-- BEGIN Data segment --
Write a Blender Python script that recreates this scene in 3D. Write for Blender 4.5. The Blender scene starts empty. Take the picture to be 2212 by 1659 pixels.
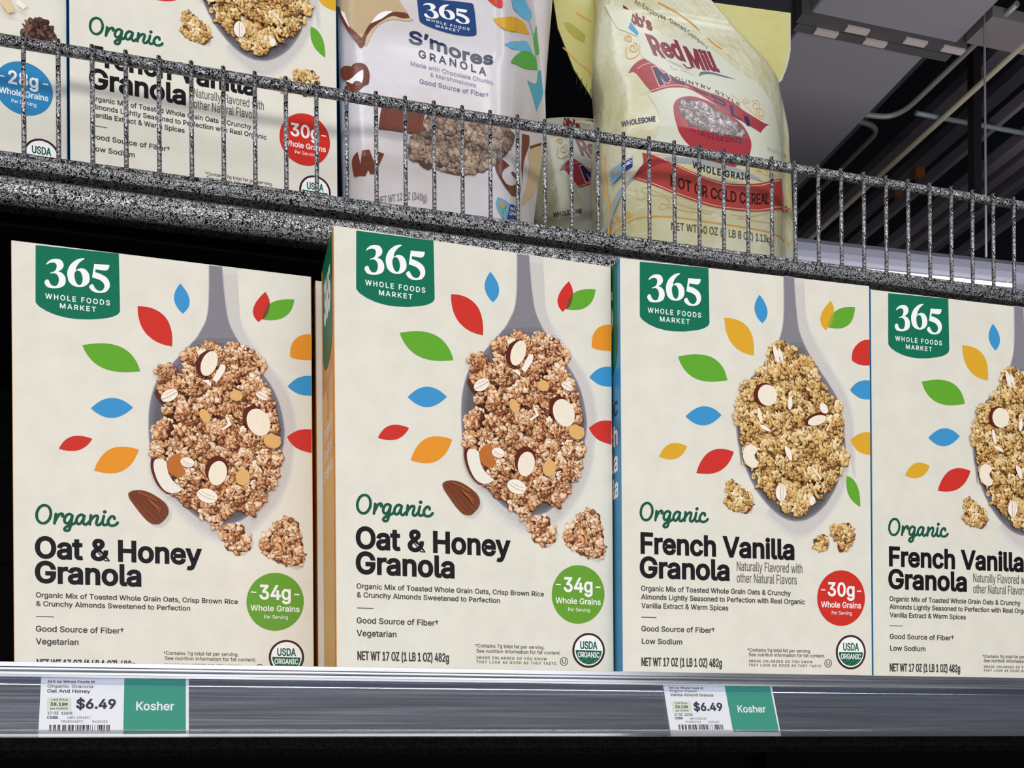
import bpy, bmesh, math, random
from mathutils import Vector, Matrix
from mathutils.geometry import tessellate_polygon

SC = bpy.context.scene
COL = SC.collection
ZE = 1.30                       # eye height above the floor; heights below are given from the eye

# ------------------------------------------------------------------ camera
YAW, ROLL = 0.26059, 0.00721
cd = bpy.data.cameras.new('camera')
cam = bpy.data.objects.new('camera', cd)
COL.objects.link(cam)
cd.sensor_fit = 'HORIZONTAL'
cd.sensor_width = 36.0
cd.lens = 36.0 * 2150.0 / 2212.0
cd.shift_y = (1635.64 - 829.5) / 2212.0
cd.clip_start = 0.02
_r = Vector((math.cos(YAW), -math.sin(YAW), 0)); _d = Vector((math.sin(YAW), math.cos(YAW), 0)); _u = Vector((0, 0, 1))
_right = _r * math.cos(ROLL) - _u * math.sin(ROLL)
_up = _r * math.sin(ROLL) + _u * math.cos(ROLL)
cam.matrix_world = Matrix(((_right.x, _up.x, -_d.x, 0), (_right.y, _up.y, -_d.y, 0), (_right.z, _up.z, -_d.z, ZE), (0, 0, 0, 1)))
SC.camera = cam

# ------------------------------------------------------------------ exposure, world, lights
SC.view_settings.view_transform = 'Standard'
SC.view_settings.look = 'None'
SC.view_settings.gamma = 1.0
SC.view_settings.use_curve_mapping = False
SC.view_settings.exposure = -0.12
wd = bpy.data.worlds.new('store_air'); SC.world = wd; wd.use_nodes = True
bg = wd.node_tree.nodes['Background']
bg.inputs[0].default_value = (0.60, 0.66, 0.80, 1); bg.inputs[1].default_value = 0.18

def area(name, loc, aim, sx, sy, power, col):
    l = bpy.data.lights.new(name, 'AREA'); l.shape = 'RECTANGLE'; l.size = sx; l.size_y = sy
    l.energy = power; l.color = col
    o = bpy.data.objects.new(name, l); COL.objects.link(o)
    o.location = (loc[0], loc[1], loc[2] + ZE)
    v = Vector((aim[0] - loc[0], aim[1] - loc[1], aim[2] - loc[2]))
    o.rotation_euler = v.to_track_quat('-Z', 'Y').to_euler()
    return o
# lamp row of the case across the aisle, a ceiling lamp row, and three added unseen fill lights
area('aisle_case_lamp', (-0.2, -1.25, -0.06), (0.2, 0.7, 0.25), 4.5, 0.05, 40, (1.0, 0.97, 0.92))
area('front_fill', (-0.4, -1.7, 0.75), (0.2, 0.7, 0.25), 3.6, 0.7, 18, (0.98, 0.98, 1.0))  # added unseen panel that softens the shadows from the front
area('ceiling_lamp_row', (0.0, -0.55, 2.1), (0.1, 0.7, 0.25), 3.2, 0.12, 11, (1.0, 0.97, 0.93))
area('rail_fill', (0.3, -0.10, 1.9), (0.3, 0.6, 0.1), 3.6, 0.14, 12, (0.95, 0.97, 1.0))  # added unseen strip overhead, brightens the ridges of the price rail
area('roof_fill', (2.6, 2.2, 0.9), (2.6, 3.6, 2.6), 2.4, 0.6, 34, (1.0, 0.96, 0.96))  # added unseen up-light that brightens the duct and roof beams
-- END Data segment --
| What the task requires |
Leave the pictures out, and print every line of the listing exactly as written.

| Final result |
Write a Blender Python script that recreates this scene in 3D. Write for Blender 4.5. The Blender scene starts empty. Take the picture to be 2212 by 1659 pixels.
import bpy, bmesh, math, random
from mathutils import Vector, Matrix
from mathutils.geometry import tessellate_polygon

SC = bpy.context.scene
COL = SC.collection
ZE = 1.30                       # eye height above the floor; heights below are given from the eye

# ------------------------------------------------------------------ camera
YAW, ROLL = 0.26059, 0.00721
cd = bpy.data.cameras.new('camera')
cam = bpy.data.objects.new('camera', cd)
COL.objects.link(cam)
cd.sensor_fit = 'HORIZONTAL'
cd.sensor_width = 36.0
cd.lens = 36.0 * 2150.0 / 2212.0
cd.shift_y = (1635.64 - 829.5) / 2212.0
cd.clip_start = 0.02
_r = Vector((math.cos(YAW), -math.sin(YAW), 0)); _d = Vector((math.sin(YAW), math.cos(YAW), 0)); _u = Vector((0, 0, 1))
_right = _r * math.cos(ROLL) - _u * math.sin(ROLL)
_up = _r * math.sin(ROLL) + _u * math.cos(ROLL)
cam.matrix_world = Matrix(((_right.x, _up.x, -_d.x, 0), (_right.y, _up.y, -_d.y, 0), (_right.z, _up.z, -_d.z, ZE), (0, 0, 0, 1)))
SC.camera = cam

# ------------------------------------------------------------------ exposure, world, lights
SC.view_settings.view_transform = 'Standard'
SC.view_settings.look = 'None'
SC.view_settings.gamma = 1.0
SC.view_settings.use_curve_mapping = False
SC.view_settings.exposure = -0.12
wd = bpy.data.worlds.new('store_air'); SC.world = wd; wd.use_nodes = True
bg = wd.node_tree.nodes['Background']
bg.inputs[0].default_value = (0.60, 0.66, 0.80, 1); bg.inputs[1].default_value = 0.18

def area(name, loc, aim, sx, sy, power, col):
    l = bpy.data.lights.new(name, 'AREA'); l.shape = 'RECTANGLE'; l.size = sx; l.size_y = sy
    l.energy = power; l.color = col
    o = bpy.data.objects.new(name, l); COL.objects.link(o)
    o.location = (loc[0], loc[1], loc[2] + ZE)
    v = Vector((aim[0] - loc[0], aim[1] - loc[1], aim[2] - loc[2]))
    o.rotation_euler = v.to_track_quat('-Z', 'Y').to_euler()
    return o
# lamp row of the case across the aisle, a ceiling lamp row, and three added unseen fill lights
area('aisle_case_lamp', (-0.2, -1.25, -0.06), (0.2, 0.7, 0.25), 4.5, 0.05, 40, (1.0, 0.97, 0.92))
area('front_fill', (-0.4, -1.7, 0.75), (0.2, 0.7, 0.25), 3.6, 0.7, 18, (0.98, 0.98, 1.0))  # added unseen panel that softens the shadows from the front
area('ceiling_lamp_row', (0.0, -0.55, 2.1), (0.1, 0.7, 0.25), 3.2, 0.12, 11, (1.0, 0.97, 0.93))
area('rail_fill', (0.3, -0.10, 1.9), (0.3, 0.6, 0.1), 3.6, 0.14, 12, (0.95, 0.97, 1.0))  # added unseen strip overhead, brightens the ridges of the price rail
area('roof_fill', (2.6, 2.2, 0.9), (2.6, 3.6, 2.6), 2.4, 0.6, 34, (1.0, 0.96, 0.96))  # added unseen up-light that brightens the duct and roof beams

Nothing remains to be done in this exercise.